Although Popper's reading of Plato was and remains controversial, his reading of society appears sounder than ever. In the face of the open society's irrepressible effervescence and astonishing durability, the followers of Plato are pushed ever further to the margins of the world. They see the eddies of uncontrolled change and spontaneous creativity lapping at their ankles. In the long run, there is no contest; but in the short run, there is always a fight.

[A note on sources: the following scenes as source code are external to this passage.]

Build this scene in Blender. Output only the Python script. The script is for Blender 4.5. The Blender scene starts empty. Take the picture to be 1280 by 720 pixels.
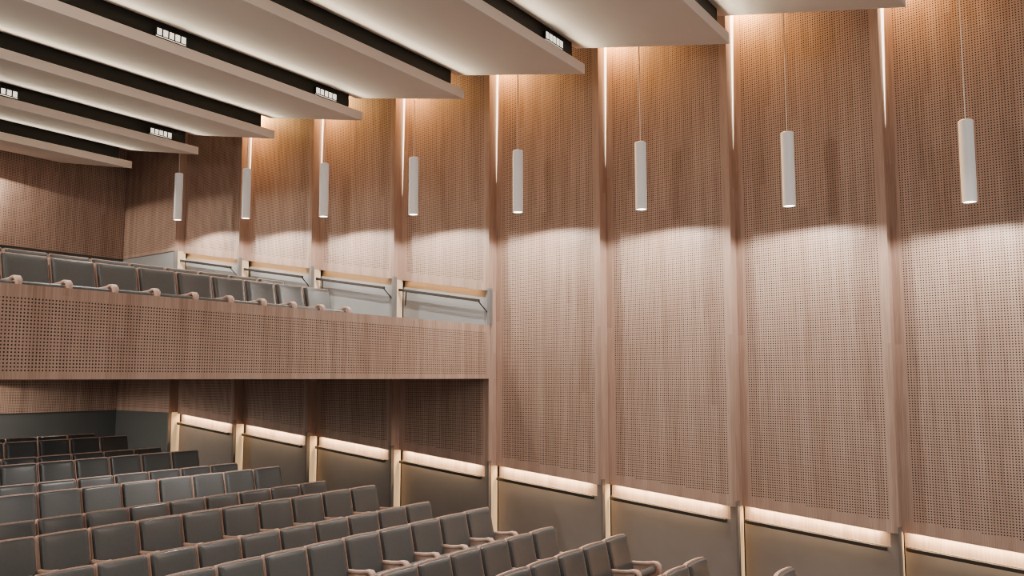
import bpy, bmesh, math, random
from mathutils import Vector
R = math.radians
random.seed(4)
C = bpy.context.scene.collection

# ------------------------------------------------------------------ layout (metres, camera eye = origin)
BAY = 2.268                      # spacing of wall bays, pendants and ceiling planks
XP, XR = 13.30, 13.54            # protruding / recessed edge of each saw-tooth wall panel
YB = 20.70                       # rear wall
FASC = 9.05                      # balcony front
FLOOR = -3.6
TOP = 7.2
def zl(y): return -2.317 + .0811 * y         # raked lower edge of the wall panels
def zu(y): return 1.57 + .157 * (y - 9.07)   # same along the balcony
HALL, UPPER = 0, 1

# ------------------------------------------------------------------ materials
def nodes(name):
    m = bpy.data.materials.new(name); m.use_nodes = True
    nt = m.node_tree
    return m, nt, nt.nodes['Principled BSDF']
def plain(name, col, rough=.5, metal=0., noise=0., nscale=40., spec=.5):
    m, nt, b = nodes(name)
    b.inputs['Roughness'].default_value = rough; b.inputs['Metallic'].default_value = metal
    b.inputs['Specular IOR Level'].default_value = spec
    if noise:
        tc = nt.nodes.new('ShaderNodeTexCoord'); n = nt.nodes.new('ShaderNodeTexNoise')
        n.inputs['Scale'].default_value = nscale; n.inputs['Detail'].default_value = 4
        nt.links.new(tc.outputs['Object'], n.inputs['Vector'])
        mx = nt.nodes.new('ShaderNodeMix'); mx.data_type = 'RGBA'
        mx.inputs['A'].default_value = (*[c * (1 - noise) for c in col], 1)
        mx.inputs['B'].default_value = (*[min(1, c * (1 + noise)) for c in col], 1)
        nt.links.new(n.outputs['Fac'], mx.inputs['Factor'])
        nt.links.new(mx.outputs['Result'], b.inputs['Base Color'])
        bp = nt.nodes.new('ShaderNodeBump'); bp.inputs['Strength'].default_value = .06
        nt.links.new(n.outputs['Fac'], bp.inputs['Height']); nt.links.new(bp.outputs['Normal'], b.inputs['Normal'])
    else:
        b.inputs['Base Color'].default_value = (*col, 1)
    return m
def emit(name, col, s):
    m, nt, b = nodes(name)
    b.inputs['Base Color'].default_value = (*col, 1)
    b.inputs['Emission Color'].default_value = (*col, 1); b.inputs['Emission Strength'].default_value = s
    return m

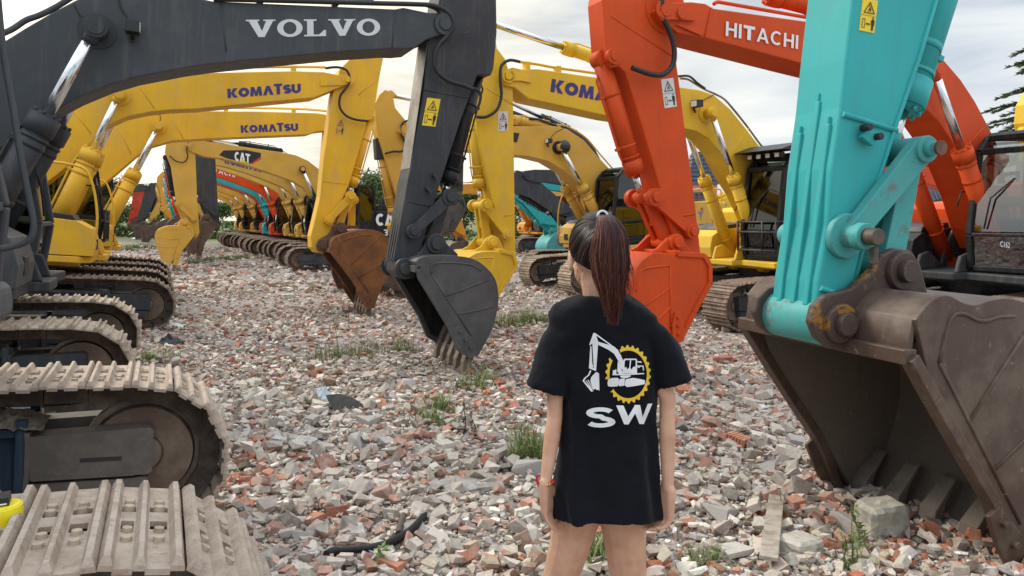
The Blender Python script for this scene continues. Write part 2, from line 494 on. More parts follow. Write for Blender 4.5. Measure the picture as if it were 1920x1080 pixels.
def track_mesh(name, mats, high, w=.6):
    """belt of triple-grouser shoes over a link chain: slots 0 shoe, 1 chain, 2 bolts"""
    at, tot = track_path()
    n = int(tot / .19)
    mb = MB()
    hw = w / 2
    for k in range(n):
        s = tot * (k + .35) / n
        p0 = at(s - .096); p1 = at(s + .096)
        a = math.atan2(p1[1]-p0[1], p1[0]-p0[0])
        cx, cz = (p0[0]+p1[0])/2, (p0[1]+p1[1])/2
        ca, sa = math.cos(a), math.sin(a)
        jz = random.uniform(-.004, .004); ja = random.uniform(-.012, .012)
        def X(t, y, h):
            h += jz + ja * t
            return (cx + t*ca - h*sa, y, cz + t*sa + h*ca)
        def bx(t0, t1, y0, y1, h0, h1, mat=0, ti=0):
            v = [X(t0,y0,h0),X(t1,y0,h0),X(t1,y1,h0),X(t0,y1,h0),X(t0+ti,y0,h1),X(t1-ti,y0,h1),X(t1-ti,y1,h1),X(t0+ti,y1,h1)]
            mb.add(v, [(0,3,2,1),(4,5,6,7),(0,1,5,4),(1,2,6,5),(2,3,7,6),(3,0,4,7)], mat)
        ribs = [(-.0965,-.062), (-.022,.010), (.062,.0965)]
        for t0, t1 in ribs:
            if high:
                # grouser rounded off at its ends
                prof = [(-hw, .006), (-hw, .020), (-hw+.012, .040), (hw-.012, .040), (hw, .020), (hw, .006)]
                m_ = len(prof); v = []
                for (y, h) in prof:
                    ins = .010 if h > .03 else .002
                    v += [X(t0, y, .006 if h < .03 else .012), X(t0+ins, y, h), X(t1-ins, y, h), X(t1, y, .006 if h < .03 else .012)]
                for i in range(m_-1):
                    for j in range(3):
                        mb.add([v[4*i+j], v[4*i+j+1], v[4*i+4+j+1], v[4*i+4+j]], [(0,1,2,3)], 0)
                mb.add(v[:4], [(0,1,2,3)], 0); mb.add(v[-4:], [(3,2,1,0)], 0)
            else:
                bx(t0, t1, -hw, hw, .004, .036, 0, .010)
        if high:
            for (t0, t1) in ((-.064,-.020), (.008,.064)):
                for y0, y1 in ((-hw,-.045), (.015,.085), (.125,hw)):
                    bx(t0, t1, y0, y1, -.004, .012)
                bx(t0, t0+.006, -.045, .015, -.004, .012); bx(t1-.006, t1, -.045, .015, -.004, .012)
                bx(t0, t0+.004, .085, .125, -.004, .012); bx(t1-.004, t1, .085, .125, -.004, .012)
                tm = (t0+t1)/2
                for yb in (-.062, .105, .150, -.125):
                    mb.cyl(X(tm, yb, .008), X(tm, yb, .024), .0155, .013, 8, 2)
        else:
            bx(-.096, .096, -hw+.004, hw-.004, -.004, .010)
        # chain links
        for y0, y1 in ((-.115,-.07), (.07,.115)):
            bx(-.094, .094, y0, y1, -.105, -.006, 1)
        mb.cyl(X(-.05, -.12, -.055), X(-.05, .12, -.055), .026, None, 8, 1)
    return mb.mesh(name, mats, weld=False)

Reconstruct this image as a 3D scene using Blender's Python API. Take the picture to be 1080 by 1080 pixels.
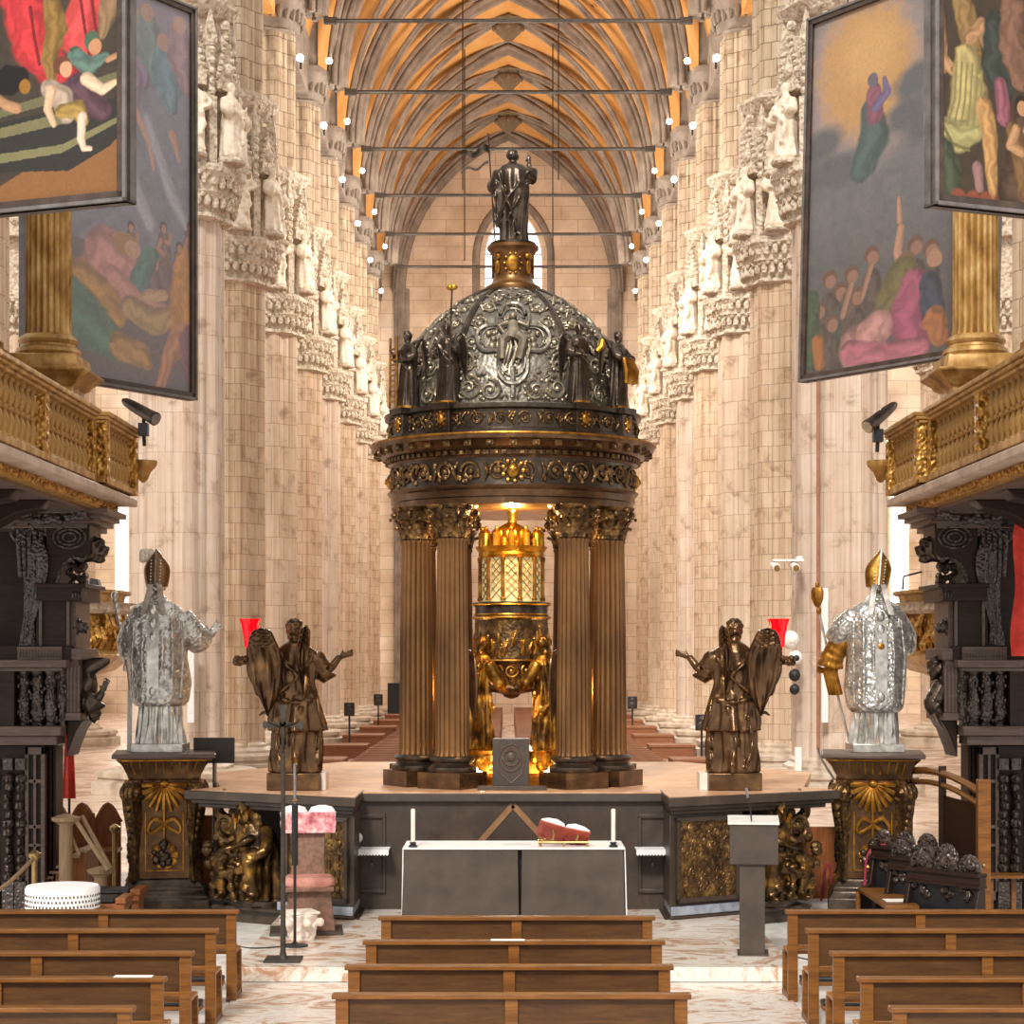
import bpy, math, random
import numpy as np
from mathutils import Vector, Matrix

S = bpy.context.scene
for o in list(bpy.data.objects):
    bpy.data.objects.remove(o)
COL = S.collection
PI = math.pi
F = 2066.0                      # focal length in pixels of a 1080 px frame
EYE = 3.2                       # eye height over the choir floor (z = 0)
rnd = random.Random(7)


# ------------------------------------------------------------------ camera, light, exposure
cam = bpy.data.objects.new('camera', bpy.data.cameras.new('camera'))
COL.objects.link(cam)
cam.location = (0, 0, EYE)
cam.rotation_euler = (PI / 2, 0, 0)
cam.data.sensor_width = 36
cam.data.lens = 36 * F / 1080
cam.data.shift_y = 152 / 1080
cam.data.clip_end = 400
S.camera = cam
S.view_settings.view_transform = 'Standard'
S.view_settings.look = 'None'
S.view_settings.gamma = 1
S.view_settings.use_curve_mapping = False
S.view_settings.exposure = 0.3
S.cycles.use_denoising = True
S.cycles.max_bounces = 6
S.cycles.diffuse_bounces = 4
S.cycles.glossy_bounces = 3
S.cycles.sample_clamp_indirect = 6

w = bpy.data.worlds.new('daylight')
S.world = w
w.use_nodes = True
bg = w.node_tree.nodes['Background']
bg.inputs[0].default_value = (1.0, 0.95, 0.9, 1)
bg.inputs[1].default_value = 0.85


def lamp(name, typ, loc, energy, color, size=.5, rot=None, **kw):
    d = bpy.data.lights.new(name, typ)
    d.energy = energy
    d.color = color
    if typ == 'AREA':
        d.size = size
    elif typ == 'SUN':
        d.angle = size
    else:
        d.shadow_soft_size = size
    for k, v in kw.items():
        setattr(d, k, v)
    o = bpy.data.objects.new(name, d)
    COL.objects.link(o)
    o.location = loc
    if rot:
        o.rotation_euler = rot
    return o


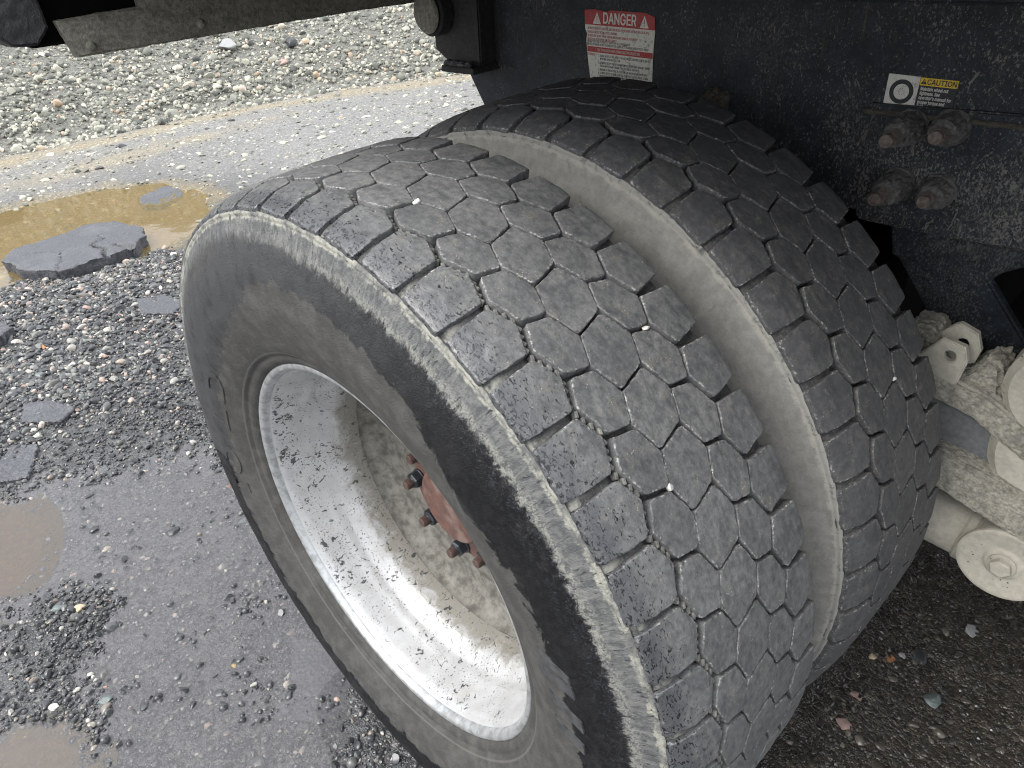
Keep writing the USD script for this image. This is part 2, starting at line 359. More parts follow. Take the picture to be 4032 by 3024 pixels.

That is why they lash out today in the name of Islam and will lash out in some other name tomorrow and for centuries hence. It is why President Bush is right to say that the battle will be a long one—though he means hundreds of days, and the reality is more like hundreds of years. It is why he is right to say that the argument is about freedom—freedom from the tyrannies of Platonic overlords, freedom to build and inhabit a fluid, creative culture. And it is why the open society will prevail.